== DATA SHOWN

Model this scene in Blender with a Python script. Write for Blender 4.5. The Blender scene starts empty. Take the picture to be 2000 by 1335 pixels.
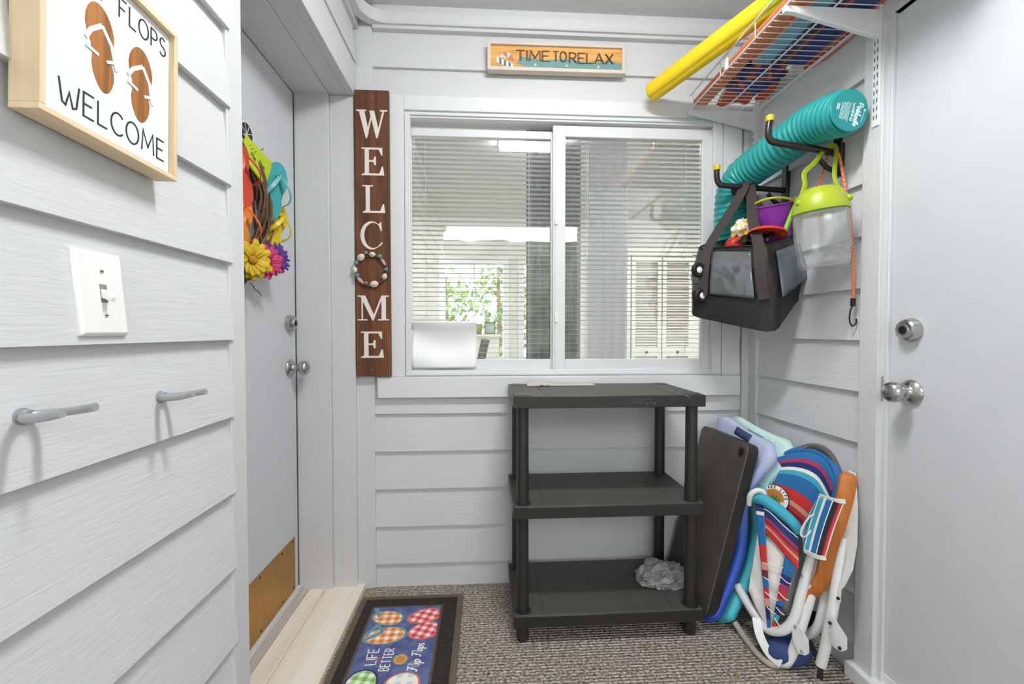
import bpy, bmesh, math, random
from mathutils import Vector, Matrix, noise
S = bpy.context.scene
COL = S.collection
R = math.radians
random.seed(7)

# ------------------------------------------------------------------ camera, world, lamp, exposure
CAM = Vector((0.0, 0.0, 1.08)); YAW = R(3.4); PITCH = R(-1.35); FPX = 860.0
cd = bpy.data.cameras.new('camera'); co = bpy.data.objects.new('camera', cd); COL.objects.link(co)
cd.sensor_width = 36.0; cd.lens = FPX / 2000 * 36.0; cd.clip_start = 0.02
co.location = CAM; co.rotation_euler = (R(90) + PITCH, 0, -YAW)
S.camera = co
S.view_settings.view_transform = 'Standard'; S.view_settings.look = 'None'
S.view_settings.gamma = 1.0; S.view_settings.exposure = 1.53
w = bpy.data.worlds.new('sky'); S.world = w; w.use_nodes = True
WN = w.node_tree.nodes['Background']; WN.inputs[0].default_value = (0.95, 0.975, 1.0, 1); WN.inputs[1].default_value = 2.5
LAMP_STRENGTH = 38.0       # porch ceiling lamp lens
ROOM_FILL = 27.0  # strength of the unseen fill lights added in the back room

FW = Vector((math.sin(YAW) * math.cos(PITCH), math.cos(YAW) * math.cos(PITCH), math.sin(PITCH)))
RT = Vector((math.cos(YAW), -math.sin(YAW), 0)); UP = RT.cross(FW)
def ray(x, y): return FW + RT * ((x - 1000) / FPX) - UP * ((y - 667.5) / FPX)
def onX(x, y, X): d = ray(x, y); return CAM + d * (X / d.x)
def onY(x, y, Y): d = ray(x, y); return CAM + d * (Y / d.y)
def onZ(x, y, Z): d = ray(x, y); return CAM + d * ((Z - CAM.z) / d.z)
V = Vector

# ------------------------------------------------------------------ materials
def lin(c):
    if isinstance(c, str): c = [int(c[i:i + 2], 16) / 255 for i in (0, 2, 4)]
    return tuple(((v / 12.92) if v <= 0.04045 else ((v + 0.055) / 1.055) ** 2.4) for v in c) + (1.0,)
class NT:
    def __init__(s, name):
        s.m = bpy.data.materials.new(name); s.m.use_nodes = True
        s.t = s.m.node_tree; s.n = s.t.nodes; s.b = s.n['Principled BSDF']; s._co = None
    def add(s, ty, **kw):
        n = s.n.new(ty)
        for k, v in kw.items():
            if k in n.inputs: n.inputs[k].default_value = v
            else: setattr(n, k, v)
        return n
    def link(s, a, b): s.t.links.new(a, b)
    def co(s, scale=(1, 1, 1), rot=(0, 0, 0), loc=(0, 0, 0)):
        if s._co is None: s._co = s.add('ShaderNodeTexCoord')
        mp = s.add('ShaderNodeMapping'); mp.inputs['Scale'].default_value = scale
        mp.inputs['Rotation'].default_value = rot; mp.inputs['Location'].default_value = loc
        s.link(s._co.outputs['Object'], mp.inputs['Vector']); return mp.outputs[0]
    def noise(s, vec, scale=5, detail=4, rough=.55, dist=0):
        n = s.add('ShaderNodeTexNoise', Scale=scale, Detail=detail, Roughness=rough, Distortion=dist)
        s.link(vec, n.inputs['Vector']); return n.outputs['Fac']
    def ramp(s, fac, stops, interp='LINEAR'):
        r = s.add('ShaderNodeValToRGB'); r.color_ramp.interpolation = interp
        e = r.color_ramp.elements
        while len(e) < len(stops): e.new(0.5)
        for el, (p, c) in zip(e, stops): el.position = p; el.color = lin(c) if not (isinstance(c, tuple) and len(c) == 4) else c
        s.link(fac, r.inputs[0]); return r.outputs[0]
    def mix(s, fac, a, b, mode='MIX'):
        m = s.add('ShaderNodeMix', data_type='RGBA', blend_type=mode)
        for sock, v in ((m.inputs[0], fac), (m.inputs[6], a), (m.inputs[7], b)):
            if hasattr(v, 'links'): s.link(v, sock)
            else: sock.default_value = v
        return m.outputs[2]
    def math(s, op, a, b=0.0, c=None):
        m = s.add('ShaderNodeMath', operation=op)
        for i, v in enumerate((a, b, c)):
            if v is None: continue
            if hasattr(v, 'links'): s.link(v, m.inputs[i])
            else: m.inputs[i].default_value = v
        return m.outputs[0]
    def sep(s, vec):
        n = s.add('ShaderNodeSeparateXYZ'); s.link(vec, n.inputs[0]); return n.outputs
    def base(s, v):
        if hasattr(v, 'links'): s.link(v, s.b.inputs['Base Color'])
        else: s.b.inputs['Base Color'].default_value = v
    def bump(s, h, strength=.3, dist=.01):
        b = s.add('ShaderNodeBump', Strength=strength, Distance=dist); s.link(h, b.inputs['Height'])
        s.link(b.outputs[0], s.b.inputs['Normal'])
    def set(s, **kw):
        for k, v in kw.items(): s.b.inputs[k.replace('_', ' ')].default_value = v
        return s
MATS = {}
def plain(name, col, rough=.5, metal=0.0, var=0.06, bump=0.0, bscale=60, stretch=(1, 1, 1), spec=.5, **kw):
    if name in MATS: return MATS[name]
    t = NT(name); c = lin(col)
    if max(c[:3]) - min(c[:3]) > .18: c = tuple(x * .76 for x in c[:3]) + (1.0,)
    v = t.co(stretch)
    if var:
        d = tuple(x * (1 - var * 2.2) for x in c[:3]) + (1,); l = tuple(min(1, x * (1 + var)) for x in c[:3]) + (1,)
        t.base(t.mix(t.noise(v, 14, 3), d, l))
    else: t.base(c)
    t.set(Roughness=rough, Metallic=metal); t.b.inputs['Specular IOR Level'].default_value = spec
    for k, x in kw.items(): t.b.inputs[k.replace('_', ' ')].default_value = x
    if bump: t.bump(t.noise(v, bscale, 4), bump, .004)
    MATS[name] = t.m; return t.m

def painted_wood(name, col, axis, strength=.44):
    """rough sawn board painted grey, grain along axis (0 x, 1 y, 2 z)"""
    t = NT(name); sc = [9.0, 9.0, 9.0]; sc[axis] = .9
    sc = [s * 14 for s in sc]
    v = t.co(tuple(sc)); g = t.noise(v, 1.0, 6, .62, .6)
    sc2 = [40.0] * 3; sc2[axis] = 8.0
    g2 = t.noise(t.co(tuple(sc2), loc=(3, 1, 2)), 1.0, 3, .5, 1.2)
    h = t.math('ADD', g, t.math('MULTIPLY', g2, .6))
    big = t.noise(t.co((1.5, 1.5, 1.5)), 2.0, 3)
    c = lin(col); t.base(t.mix(big, tuple(x * .955 for x in c[:3]) + (1,), tuple(min(1, x * 1.03) for x in c[:3]) + (1,)))
    t.set(Roughness=.55); t.bump(h, strength, .0022); MATS[name] = t.m; return t.m
GREY = 'D4D5D6'
M_SX = painted_wood('siding_grain_x', GREY, 0)
M_SY = painted_wood('siding_grain_y', GREY, 1)
M_SZ = painted_wood('trim_grain_z', GREY, 2, .4)
M_DOOR = plain('door_paint', 'D2D4D7', .42, var=.02, bump=.04, bscale=30)
M_CEIL = painted_wood('ceiling_paint', 'DEDFE0', 1, .25)
M_VINYL = plain('white_vinyl', 'E0E1E2', .35, var=.012)
M_WPLAS = plain('white_plastic', 'F3F2EF', .35, var=.01)
M_WMET = plain('white_enamel', 'E9EAEB', .35, var=.02)
M_CHROME = plain('satin_nickel', 'BEBDBB', .24, 1.0, var=.05)
M_DARKMET = plain('dark_metal', '3A3A3C', .4, .9)
M_BLACKPL = plain('black_plastic', '2A2826', .36, var=.1, bump=.12, bscale=260)
M_BLACK = plain('black_rubber', '151515', .55, var=.05)
M_GASK = plain('weatherstrip', '3B3C3E', .6, var=.05)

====

## TASK BRIEF
Reproduce exactly the run of lines that opens the listing and closes with the line holding "random.seed(7)". Pictures are excluded.

## ANSWER TO THIS EXERCISE
Model this scene in Blender with a Python script. Write for Blender 4.5. The Blender scene starts empty. Take the picture to be 2000 by 1335 pixels.
import bpy, bmesh, math, random
from mathutils import Vector, Matrix, noise
S = bpy.context.scene
COL = S.collection
R = math.radians
random.seed(7)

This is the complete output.